Dissertation Defense Announcement Ph.D. in Education Program: Anel V. Rivera Guerrero “Excavando identidad with Teachers of Multilingual Learners in Professional Development: Transformándonos de adentro pa’ fuera “

5:00 pm - 6:30 pm

Despite the ongoing call for in-service teachers of multilingual learners to engage in the deep exploration of their identities and belief systems toward bi/multilingual speakers (Lawton et al., 2025), there is little guidance in the research literature. The Archaeology of Self provides one pathway for this work (Sealey-Ruiz, 2020). However, due to the adaptability of this introspective model, contextual framing and concrete tools to support critical dialogue and reflexivity around social narratives related to language and race are required. To address these needs, this dissertation asks: what does the process of identity exploration within professional development look like for in-service teachers of multilingual learners? Subquestions include: what do teachers encounter in the identity exploration process?, and how do teachers negotiate these encuentros?

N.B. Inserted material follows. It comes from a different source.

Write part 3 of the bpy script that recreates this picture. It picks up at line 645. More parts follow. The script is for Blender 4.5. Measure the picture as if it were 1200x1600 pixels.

This dissertation is written as three articles. The first article describes the planning and implementation process of a professional development series that utilized the Archeology of Self to support identity exploration for teachers of multilingual learners using autoethnographic tools (Sealey-Ruiz, 2020). To address the historicized discourses related to race and language that uniquely impact teaching and learning for bi/multilingual speakers, raciolinguistic and translanguaging perspectives framed the identity inquiry process (García, 2009; Rosa & Flores, 2017). Using autoethnographic tools, teachers uncovered the impact and their personal uptakes of the White Listening Subject and worked to disrupt oppressive beliefs and practices in classroom instruction (Flores & Rosa, 2015). The second article explores teachers and the researchers’ encuentros and negotiations with memories and experiences that impact linguistic identity and their reframings because of the professional development experience. The third article engages emotive autoethnography to contend with an emotional encuentro with past, present, and future ways of being in the research process. The research showcases a pathway toward an authenticity of self as an emerging qualitative researcher.

Together, the articles reveal the impact of autoethnographic inquiry within professional development that supports the disruption and resistance of unique racialized harms incurred by language educators in school spaces. Implications for researchers, school district leaders and professional development providers, and teachers of multilingual learners are shared.